Die Beobachtungen von CUTE deuten darauf hin, dass WASP-189b etwa 400
Millionen Kilogramm Masse pro Sekunde verliert. Die Ausdehnung ist so stark,
dass auch schwere Elemente in die obere Atmosphäre gelangen können, die mit CUTE
sichtbar gemacht wurden. "Wir konnten im Spektrum eindeutig Eisen und Magnesium
nachweisen", so Fossati. CUTE ist neben Hubble das einzige Teleskop,
das diese Art von Spektraldaten derzeit liefern kann. Die Daten sollen der
Astronomie nicht nur viel über heiße Jupiter, sondern allgemein über die
Entwicklung der gesamten Bandbreite der in der Galaxie existierenden Planeten
verraten. Dazu gehören auch kleine und felsige Welten wie die Erde und ihre
nahen Nachbarn. Der Mars beispielsweise hat im Laufe von fast drei Milliarden
Jahren ebenfalls einen Großteil seiner Atmosphäre verloren.
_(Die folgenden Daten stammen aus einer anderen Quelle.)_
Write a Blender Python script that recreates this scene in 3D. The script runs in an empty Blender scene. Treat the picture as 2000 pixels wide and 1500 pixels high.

"CUTE soll uns helfen herauszufinden, warum manche Planeten große Teile ihrer
Atmosphäre verlieren, während andere weitgehend unverändert bleiben, und die
Frage klären, welchen besonderen Platz die Erde in der Galaxie einnimmt", betont
Fossati. CUTE wurde am Laboratory for Atmospheric and Space Physics
(LASP) der University of Colorado im US-amerikanischen Boulder
entwickelt und gebaut. Das IWF lieferte den Datensimulator und die
Datenreduktions-Pipeline und entwickelte die Software für die Datenanalyse.
Die Ergebnisse der Studie wurden jetzt in der Fachzeitschrift
The Astrophysical Journal Letters veröffentlicht.